Reflections on Dance

Melina Kyriakopoulos ’27 in Arts | May 26, 2024

          With sweat beads clinging to my smile-plastered face, I looked around in awe. I was not the only one at a loss for words: on either side of me, the other adrenaline-filled members of LKR3W were silently embracing and taking in our shared success on stage at the April Dance Series. My giddiness stayed with me until the end of the production, throughout the rest of the evening, and still returns whenever I listen to a Beyoncé song. After all, it still feels unreal that my lackluster dancing was transformed into a three-minute dance that not only highlighted LKE3W’s best dancing abilities, but was also student-choreographed and incredibly fun. 

          LKR3W is the School’s Hip-Hop En Corps group, run by Harini Venkatesh ’25 and Dorothy Lee ’26, that focuses on a variety of popular music; this term, we danced to three Beyoncé songs, which could not be more up my alley.
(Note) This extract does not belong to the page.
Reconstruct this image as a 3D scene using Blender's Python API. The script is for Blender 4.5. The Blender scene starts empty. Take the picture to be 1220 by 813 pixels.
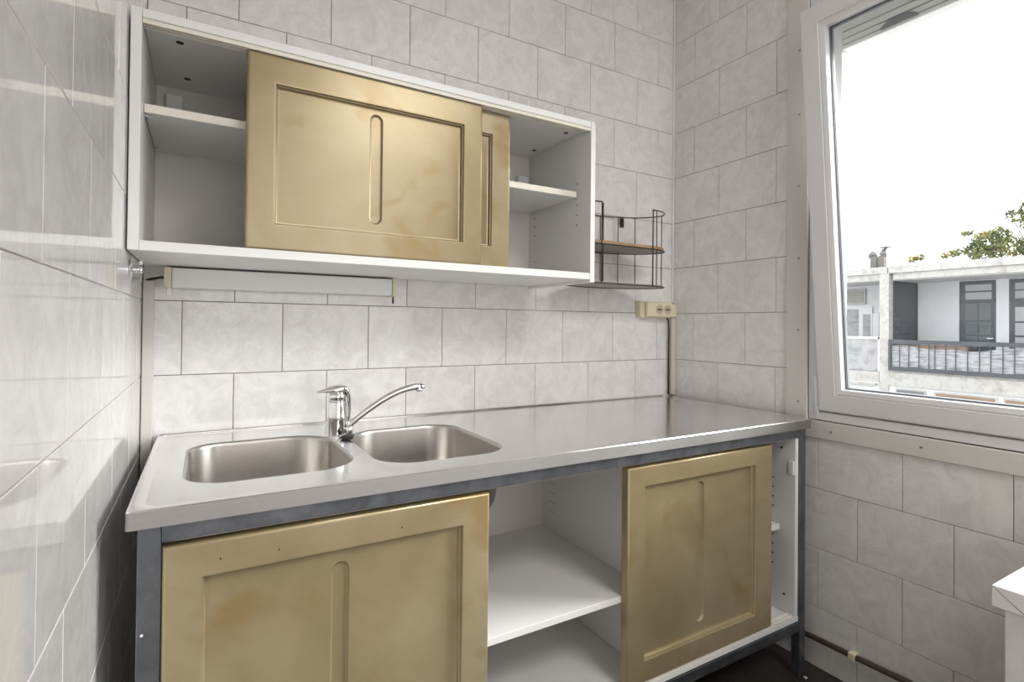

Both dance captains choreograph and teach the LKR3W members our dances, which we perfect for the dance series each term. I was enticed to join LKR3W after seeing their jaw-dropping performances at the Fall and Winter Dance Series, and I reached out to the captains. Joining was simple; all I had to do was send a quick email—indicative of how welcoming dance at Lawrenceville is. Even as a new dancer this term, I never felt alone and was quickly folded into the mix. I was less experienced compared to the majority of the members, yet they never excluded me due to my lack of skill. Instead, we spent countless weekends in the studio, learning the dance while laughing our heads off.

          The choreography we performed was beautiful. It was boisterous and cool at certain points, and elegant and feminine at others, but it was also hard. To stay in sync with the rest of the group, we all needed to be on time, in the right space, and pull out our props at exactly the same moment—not to mention the intense choreography and commendable stage presence the dancers at the center had to master. And with our luck, over the weeks leading up to the performance, LKR3W was at the center of scheduling issues as other arts activities left dancers with split commitments and a sense of anxiety. Cliché as it sounds, I wondered if I would be able to pull through for my fellow members. Nevertheless, I spent the days leading up to the concert in baggy dance clothes to hide my atrociously stiff limbs, practiced the moves whenever I could, and listened to Beyoncé exclusively. In my own delusional and tired words from a video I recorded of myself five days before the Dance Series, “maybe if I feel Beyoncé, I [will] become Beyoncé, and I’ll be really good at everything,” which I believed would extend to dancing. 
          I cannot say I am at any caliber of Beyoncé’s greatness, but dancing to “Crazy in Love” and “Say My Name” onstage during the first School Meeting performance blasted the fear in my body away and gave me a boost of confidence to get through the first show. Looking back, conquering School Meeting was most likely what kept me sane for the rest of the week. The tech week was easily the busiest week for En Corps and the most anxiety-inducing. Every group ran through their dances, with the stakes of the shows slowly going up: from dress rehearsals and photos day to faculty and open invitation. However, our nerves were arguably what made tech week such a thrilling experience. Everyone cheered on every dance with a hoot, holler, and chorus of claps, and there was a shared sense of understanding in the crowded practice rooms. Most notably, every group progressed exponentially over the course of the week, and watching everyone improve warmed my heart. Not everything was perfect, but to say the least, the passion embedded within every performance was empowering. And then we would go on stage, and every time, the pure adrenaline forced my body to behave.

          To solely highlight our final Saturday performance would do a disservice to my LKR3W experience so far. Not because we did poorly—Saturday’s performance was the best we’ve had that spring—but because our final product was nothing compared to the experience I had had leading up to the show. I felt respected and understood and was also pushed to be my best. At the beginning of the term, I figured I would quit if I could not keep up with the team, and at the end of the term, I would never dream of such a thing. I met the best people, had a lot of fun, and can now say that I performed a dance for a group of people outside of my immediate friend group for the first time since I was three. I am definitely not the best dancer, and it feels slightly cringe rewatching my mistakes, but what overshadows those imperfections is the amount of fun I have had on stage. If you want to join the Dance Series but worry about your skills, I encourage you to reach out anyways. I am looking forward to seeing some new dancers next year on the big, bright Kirby Arts Center stage.